WICHITA, KANSAS, US — Another day, another look at an inconsistent hard red winter wheat crop showing the effects of scanty moisture during most of its development.
Scouts on the 2023 hard winter wheat tour put in another full day of crop appraisal and measurement on May 17, this time focusing on western and southern Kansas. More than 100 professionals took part. Included were scouts from all along the wheat value chain — growers, traders, millers and bakers, plus folks from agronomy, milling and satellite mapping programs at several US universities, government agriculture workers and media members.
The group departed Colby, Kansas, US, at dawn in groups of four, heading south or west with a mission to calculate a bushels-per-acre yield estimate for wheat fields in each Kansas county. The task proved difficult for some cars along select color-coded routes due to the sheer number of fields in which winter wheat already had been terminated.
During the traditional car reports presented the evening of Day 2 in Wichita, several speakers said their cars had trouble finding wheat and, in some cases, drove vast stretches of southern Kansas seeing no fields to measure. Still, plenty of field stops were made and Day 2 reports continued to reflect a highly variable crop growing during a second consecutive year of drought.
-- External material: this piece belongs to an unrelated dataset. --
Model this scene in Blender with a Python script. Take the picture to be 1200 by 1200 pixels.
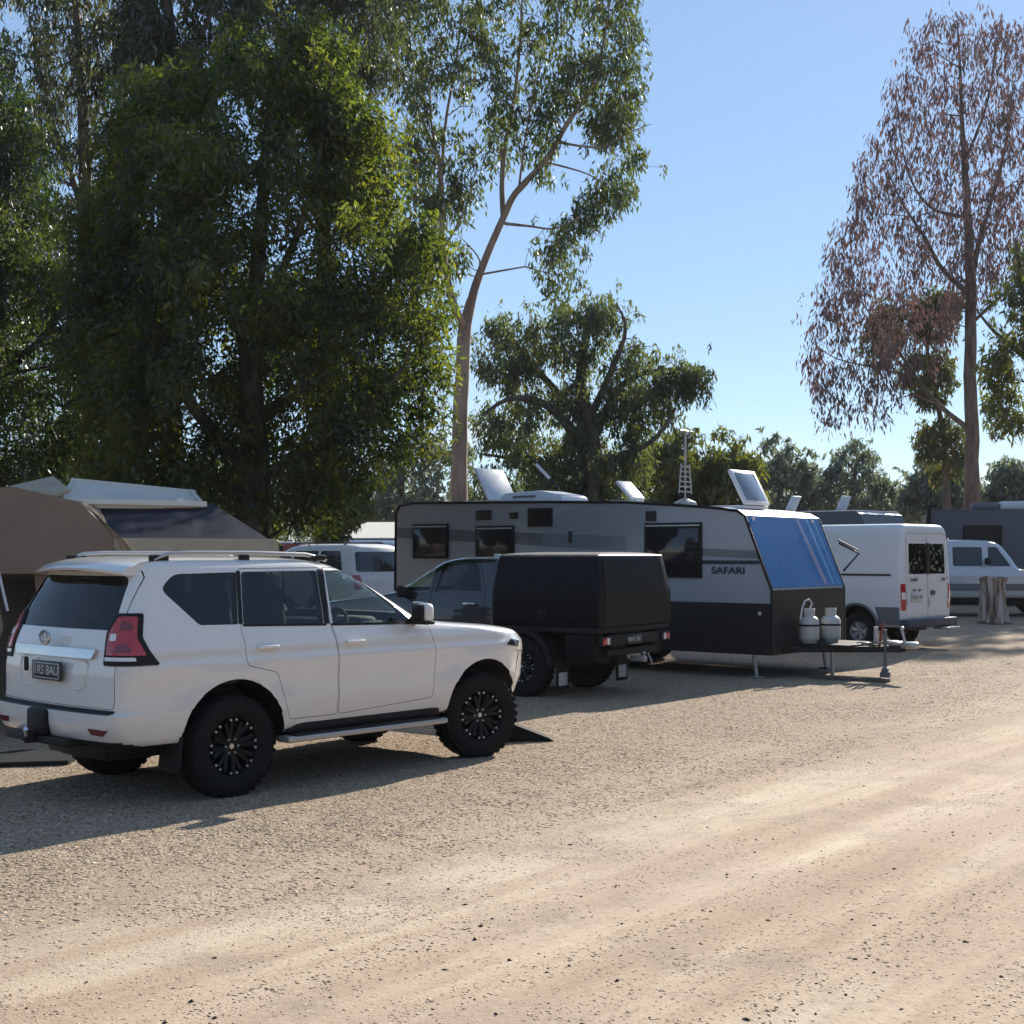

Many reports indicated the fields in the roughest shape could generate yields from 10 bushels to 20 bushels per acre. Southwestern Kansas fields near Liberal, Kansas, US, were particularly poor and were projected to have yields as low as 11 bushels an acre. At the same time, a scout reported far better yields estimates, 64 and 45 bushels an acre, in fields close to Wichita.
The yellow route dipped south in northern Oklahoma for a stretch. One report on the route indicated “east of Alva, things completely changed, yields went up to a 29-to-53-bushel-per-acre (bpa) range, and the best wheat was seen in northern Grant County, Oklahoma, US.”
Red route findings continued the variability theme noting “62 bpa fields and 32 bpa fields just a mile apart, which generated conversations about farm management choices and seed choices.”
Several cars were able to meet and speak with the farmer while measuring his field. A green route car met up with a grower who went all in on hard white winter wheat and planted 100% of his wheat rotations with the variety. Unfortunately, the farmer said about 50% of that was expected to be a loss. Another green route speaker had better news, reporting “waist-high wheat near Leoti, Kansas, US, the way it’s supposed to look like.”
Each car’s average bpa estimate was tallied and divided by Rita Ott, General Mills. For Day 2, the average yield estimate was 27.5 bpa based on 276 field stops compared with 37 bpa based on 254 field stops on Day 2 of the 2022 tour. That brought the present tour two-day average to 28.7 bpa as an average estimated yield based on 594 stops compared with the 2022 two-day average of 38.2 bpa calculated from 502 field stops.
The tour continues May 18 between Colby and Manhattan, Kansas, US, and will conclude mid-day with final reports and full-tour yield estimate.